## EXERCISE
Repeat the lines of the data that follow, please, starting at the first and stopping after the one with "scn.camera = cam".

## DATASET EXCERPTS
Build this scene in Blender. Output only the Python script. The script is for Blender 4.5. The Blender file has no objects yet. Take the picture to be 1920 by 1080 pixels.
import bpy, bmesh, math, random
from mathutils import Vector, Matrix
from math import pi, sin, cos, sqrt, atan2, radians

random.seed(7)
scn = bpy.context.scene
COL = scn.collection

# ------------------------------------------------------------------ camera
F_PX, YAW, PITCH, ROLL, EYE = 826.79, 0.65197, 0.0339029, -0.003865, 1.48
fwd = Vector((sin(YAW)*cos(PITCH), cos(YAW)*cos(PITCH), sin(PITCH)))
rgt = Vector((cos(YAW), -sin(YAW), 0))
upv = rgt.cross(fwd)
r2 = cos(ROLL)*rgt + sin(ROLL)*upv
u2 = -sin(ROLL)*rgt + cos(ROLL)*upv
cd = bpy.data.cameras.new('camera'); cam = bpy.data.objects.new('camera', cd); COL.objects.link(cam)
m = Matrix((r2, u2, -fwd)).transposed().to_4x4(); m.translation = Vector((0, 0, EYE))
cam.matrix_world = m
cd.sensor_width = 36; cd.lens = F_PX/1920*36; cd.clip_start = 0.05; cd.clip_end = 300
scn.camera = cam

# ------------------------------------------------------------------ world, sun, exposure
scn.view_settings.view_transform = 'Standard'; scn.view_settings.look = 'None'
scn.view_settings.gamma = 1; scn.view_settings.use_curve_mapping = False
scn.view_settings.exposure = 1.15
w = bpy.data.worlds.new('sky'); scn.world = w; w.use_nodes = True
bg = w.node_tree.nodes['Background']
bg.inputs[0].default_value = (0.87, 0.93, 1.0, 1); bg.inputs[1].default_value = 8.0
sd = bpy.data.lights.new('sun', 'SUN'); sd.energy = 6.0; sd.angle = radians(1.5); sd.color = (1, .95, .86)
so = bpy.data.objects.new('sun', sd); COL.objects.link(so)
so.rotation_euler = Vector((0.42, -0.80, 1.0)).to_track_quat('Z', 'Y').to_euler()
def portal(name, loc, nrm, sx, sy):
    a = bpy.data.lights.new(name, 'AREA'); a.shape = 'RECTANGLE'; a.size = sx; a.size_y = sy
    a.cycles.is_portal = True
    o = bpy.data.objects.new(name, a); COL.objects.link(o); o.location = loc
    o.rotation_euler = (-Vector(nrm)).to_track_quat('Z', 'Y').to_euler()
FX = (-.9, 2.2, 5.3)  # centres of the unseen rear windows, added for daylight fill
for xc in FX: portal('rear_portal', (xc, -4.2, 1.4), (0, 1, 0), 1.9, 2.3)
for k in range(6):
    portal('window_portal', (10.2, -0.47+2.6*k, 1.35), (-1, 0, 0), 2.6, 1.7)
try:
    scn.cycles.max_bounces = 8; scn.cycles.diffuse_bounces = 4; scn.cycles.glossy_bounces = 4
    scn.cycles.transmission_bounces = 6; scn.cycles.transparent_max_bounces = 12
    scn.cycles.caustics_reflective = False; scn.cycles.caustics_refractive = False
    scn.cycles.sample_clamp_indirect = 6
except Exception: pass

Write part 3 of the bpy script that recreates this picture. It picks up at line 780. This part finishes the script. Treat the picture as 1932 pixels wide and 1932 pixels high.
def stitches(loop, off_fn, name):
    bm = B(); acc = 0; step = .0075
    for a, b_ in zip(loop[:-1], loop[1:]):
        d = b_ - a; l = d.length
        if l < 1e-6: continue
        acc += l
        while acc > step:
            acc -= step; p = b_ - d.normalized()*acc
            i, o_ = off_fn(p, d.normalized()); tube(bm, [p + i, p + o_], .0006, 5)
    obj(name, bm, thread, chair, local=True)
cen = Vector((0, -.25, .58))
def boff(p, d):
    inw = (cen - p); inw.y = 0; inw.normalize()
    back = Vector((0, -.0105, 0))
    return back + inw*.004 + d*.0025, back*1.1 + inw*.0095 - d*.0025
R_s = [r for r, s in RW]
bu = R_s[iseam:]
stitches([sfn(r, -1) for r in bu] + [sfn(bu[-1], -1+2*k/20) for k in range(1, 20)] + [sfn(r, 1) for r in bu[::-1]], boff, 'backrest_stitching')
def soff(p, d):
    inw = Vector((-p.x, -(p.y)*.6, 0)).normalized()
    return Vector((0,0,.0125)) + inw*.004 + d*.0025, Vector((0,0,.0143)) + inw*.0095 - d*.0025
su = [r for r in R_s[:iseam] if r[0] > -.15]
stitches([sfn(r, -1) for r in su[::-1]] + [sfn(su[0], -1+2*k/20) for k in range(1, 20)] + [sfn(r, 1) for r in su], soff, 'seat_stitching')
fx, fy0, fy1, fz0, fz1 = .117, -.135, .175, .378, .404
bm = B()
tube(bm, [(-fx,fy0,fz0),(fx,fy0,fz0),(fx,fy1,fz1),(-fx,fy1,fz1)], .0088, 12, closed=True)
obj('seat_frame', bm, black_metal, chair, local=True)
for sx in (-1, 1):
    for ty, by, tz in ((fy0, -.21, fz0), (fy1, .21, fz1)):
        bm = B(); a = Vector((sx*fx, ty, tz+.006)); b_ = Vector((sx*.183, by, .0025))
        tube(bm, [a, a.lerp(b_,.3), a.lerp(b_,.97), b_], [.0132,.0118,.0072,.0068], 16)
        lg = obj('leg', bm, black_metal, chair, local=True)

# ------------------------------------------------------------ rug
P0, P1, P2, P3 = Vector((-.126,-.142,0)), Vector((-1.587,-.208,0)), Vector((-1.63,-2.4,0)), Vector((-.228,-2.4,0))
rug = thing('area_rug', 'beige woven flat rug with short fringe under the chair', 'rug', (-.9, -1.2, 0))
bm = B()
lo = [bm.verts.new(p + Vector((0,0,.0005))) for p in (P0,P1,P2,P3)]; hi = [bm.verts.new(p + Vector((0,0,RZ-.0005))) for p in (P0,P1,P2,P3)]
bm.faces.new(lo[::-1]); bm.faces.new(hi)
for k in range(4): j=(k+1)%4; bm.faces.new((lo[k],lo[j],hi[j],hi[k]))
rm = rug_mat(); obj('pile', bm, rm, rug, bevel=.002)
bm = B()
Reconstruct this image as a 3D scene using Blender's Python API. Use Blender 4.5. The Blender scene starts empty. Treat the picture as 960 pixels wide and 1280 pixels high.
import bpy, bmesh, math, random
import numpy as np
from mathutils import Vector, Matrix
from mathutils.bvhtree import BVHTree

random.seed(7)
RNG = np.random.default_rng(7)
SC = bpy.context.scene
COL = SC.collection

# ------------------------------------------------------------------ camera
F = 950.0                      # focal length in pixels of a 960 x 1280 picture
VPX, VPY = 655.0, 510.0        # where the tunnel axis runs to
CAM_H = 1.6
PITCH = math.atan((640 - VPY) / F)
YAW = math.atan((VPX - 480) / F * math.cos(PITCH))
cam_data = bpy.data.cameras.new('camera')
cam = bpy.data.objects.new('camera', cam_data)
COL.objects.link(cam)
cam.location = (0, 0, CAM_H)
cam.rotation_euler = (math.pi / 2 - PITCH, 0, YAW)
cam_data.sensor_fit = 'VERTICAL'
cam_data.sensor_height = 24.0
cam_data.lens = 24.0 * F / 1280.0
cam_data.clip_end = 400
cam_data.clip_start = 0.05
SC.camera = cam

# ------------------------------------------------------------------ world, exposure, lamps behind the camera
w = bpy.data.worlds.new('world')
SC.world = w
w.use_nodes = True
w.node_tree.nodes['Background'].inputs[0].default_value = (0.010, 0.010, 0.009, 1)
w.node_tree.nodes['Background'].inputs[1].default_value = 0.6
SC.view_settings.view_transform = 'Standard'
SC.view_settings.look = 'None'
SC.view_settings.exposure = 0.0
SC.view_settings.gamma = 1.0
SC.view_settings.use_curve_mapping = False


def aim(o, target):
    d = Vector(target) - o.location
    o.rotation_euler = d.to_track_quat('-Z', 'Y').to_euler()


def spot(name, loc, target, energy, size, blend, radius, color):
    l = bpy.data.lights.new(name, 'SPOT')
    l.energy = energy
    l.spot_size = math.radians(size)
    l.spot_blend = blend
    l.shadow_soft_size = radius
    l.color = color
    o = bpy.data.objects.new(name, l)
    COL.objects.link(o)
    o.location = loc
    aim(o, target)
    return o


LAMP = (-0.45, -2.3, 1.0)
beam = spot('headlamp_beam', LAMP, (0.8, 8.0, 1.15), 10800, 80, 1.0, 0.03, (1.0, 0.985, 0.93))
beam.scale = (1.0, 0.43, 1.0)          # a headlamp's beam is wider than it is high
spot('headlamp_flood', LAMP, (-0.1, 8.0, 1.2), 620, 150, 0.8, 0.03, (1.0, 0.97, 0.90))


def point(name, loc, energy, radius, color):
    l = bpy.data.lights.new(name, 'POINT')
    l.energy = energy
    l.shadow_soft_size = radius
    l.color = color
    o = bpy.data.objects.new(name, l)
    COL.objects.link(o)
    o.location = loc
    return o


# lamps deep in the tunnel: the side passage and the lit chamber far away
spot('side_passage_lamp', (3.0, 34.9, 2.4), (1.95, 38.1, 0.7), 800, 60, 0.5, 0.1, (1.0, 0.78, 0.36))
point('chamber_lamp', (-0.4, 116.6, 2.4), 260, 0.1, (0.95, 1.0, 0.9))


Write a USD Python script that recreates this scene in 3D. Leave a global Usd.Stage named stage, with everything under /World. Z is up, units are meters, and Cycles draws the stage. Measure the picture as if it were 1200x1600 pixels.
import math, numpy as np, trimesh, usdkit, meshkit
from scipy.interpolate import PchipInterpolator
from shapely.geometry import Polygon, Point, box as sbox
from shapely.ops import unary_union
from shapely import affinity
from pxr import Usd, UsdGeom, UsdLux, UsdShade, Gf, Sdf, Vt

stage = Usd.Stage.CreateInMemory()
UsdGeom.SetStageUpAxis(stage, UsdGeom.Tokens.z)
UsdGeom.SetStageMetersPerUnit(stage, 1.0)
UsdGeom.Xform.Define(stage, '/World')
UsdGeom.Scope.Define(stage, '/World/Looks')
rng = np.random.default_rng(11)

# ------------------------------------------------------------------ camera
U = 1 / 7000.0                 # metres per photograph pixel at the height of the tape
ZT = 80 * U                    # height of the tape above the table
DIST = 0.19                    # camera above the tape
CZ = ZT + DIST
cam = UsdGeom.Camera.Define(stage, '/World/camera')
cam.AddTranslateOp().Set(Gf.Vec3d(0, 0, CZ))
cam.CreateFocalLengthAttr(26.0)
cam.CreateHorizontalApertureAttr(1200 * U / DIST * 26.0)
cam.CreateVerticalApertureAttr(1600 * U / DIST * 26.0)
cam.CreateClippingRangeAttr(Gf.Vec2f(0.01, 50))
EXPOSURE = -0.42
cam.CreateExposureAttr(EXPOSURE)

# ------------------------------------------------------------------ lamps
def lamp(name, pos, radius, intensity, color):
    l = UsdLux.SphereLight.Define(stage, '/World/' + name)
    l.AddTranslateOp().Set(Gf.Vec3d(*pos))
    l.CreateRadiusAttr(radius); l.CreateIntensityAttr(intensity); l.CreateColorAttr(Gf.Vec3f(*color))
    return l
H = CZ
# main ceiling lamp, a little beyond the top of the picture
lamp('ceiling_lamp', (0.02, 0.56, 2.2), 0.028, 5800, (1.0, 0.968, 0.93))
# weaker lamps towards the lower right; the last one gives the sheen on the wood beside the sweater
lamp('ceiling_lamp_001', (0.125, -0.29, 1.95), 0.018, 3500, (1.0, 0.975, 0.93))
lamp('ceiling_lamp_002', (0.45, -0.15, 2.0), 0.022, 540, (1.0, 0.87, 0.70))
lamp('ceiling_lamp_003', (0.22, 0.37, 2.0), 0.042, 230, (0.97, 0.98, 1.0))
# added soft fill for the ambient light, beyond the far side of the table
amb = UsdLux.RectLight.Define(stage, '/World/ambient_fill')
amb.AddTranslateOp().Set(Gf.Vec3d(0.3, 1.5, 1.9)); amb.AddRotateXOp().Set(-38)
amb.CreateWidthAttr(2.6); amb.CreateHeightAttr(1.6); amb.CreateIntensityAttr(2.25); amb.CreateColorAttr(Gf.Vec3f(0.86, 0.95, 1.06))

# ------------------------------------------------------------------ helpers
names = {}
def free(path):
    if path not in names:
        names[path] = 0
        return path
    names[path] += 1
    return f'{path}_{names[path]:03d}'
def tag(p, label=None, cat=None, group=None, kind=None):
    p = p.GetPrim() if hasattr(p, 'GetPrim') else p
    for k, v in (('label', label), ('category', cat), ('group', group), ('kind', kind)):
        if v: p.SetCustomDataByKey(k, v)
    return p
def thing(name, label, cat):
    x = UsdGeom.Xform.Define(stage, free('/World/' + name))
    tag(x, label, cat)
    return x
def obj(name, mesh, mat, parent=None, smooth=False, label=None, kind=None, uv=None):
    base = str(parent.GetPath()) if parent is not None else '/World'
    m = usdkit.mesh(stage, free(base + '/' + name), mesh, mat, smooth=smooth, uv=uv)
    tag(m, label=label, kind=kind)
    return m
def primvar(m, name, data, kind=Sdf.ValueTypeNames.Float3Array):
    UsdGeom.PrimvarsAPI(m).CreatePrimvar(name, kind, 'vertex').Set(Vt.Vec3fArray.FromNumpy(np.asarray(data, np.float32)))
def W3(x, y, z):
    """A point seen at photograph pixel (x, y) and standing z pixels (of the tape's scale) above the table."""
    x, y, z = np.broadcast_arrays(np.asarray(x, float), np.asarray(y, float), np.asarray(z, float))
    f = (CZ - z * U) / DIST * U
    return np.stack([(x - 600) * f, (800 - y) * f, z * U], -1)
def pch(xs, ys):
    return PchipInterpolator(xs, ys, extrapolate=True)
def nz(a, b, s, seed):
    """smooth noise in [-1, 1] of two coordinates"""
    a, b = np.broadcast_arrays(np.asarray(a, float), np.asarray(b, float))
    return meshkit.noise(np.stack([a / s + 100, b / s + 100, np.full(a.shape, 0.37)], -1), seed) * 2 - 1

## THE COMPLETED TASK
Build this scene in Blender. Output only the Python script. The script is for Blender 4.5. The Blender file has no objects yet. Take the picture to be 1920 by 1080 pixels.
import bpy, bmesh, math, random
from mathutils import Vector, Matrix
from math import pi, sin, cos, sqrt, atan2, radians

random.seed(7)
scn = bpy.context.scene
COL = scn.collection

# ------------------------------------------------------------------ camera
F_PX, YAW, PITCH, ROLL, EYE = 826.79, 0.65197, 0.0339029, -0.003865, 1.48
fwd = Vector((sin(YAW)*cos(PITCH), cos(YAW)*cos(PITCH), sin(PITCH)))
rgt = Vector((cos(YAW), -sin(YAW), 0))
upv = rgt.cross(fwd)
r2 = cos(ROLL)*rgt + sin(ROLL)*upv
u2 = -sin(ROLL)*rgt + cos(ROLL)*upv
cd = bpy.data.cameras.new('camera'); cam = bpy.data.objects.new('camera', cd); COL.objects.link(cam)
m = Matrix((r2, u2, -fwd)).transposed().to_4x4(); m.translation = Vector((0, 0, EYE))
cam.matrix_world = m
cd.sensor_width = 36; cd.lens = F_PX/1920*36; cd.clip_start = 0.05; cd.clip_end = 300
scn.camera = cam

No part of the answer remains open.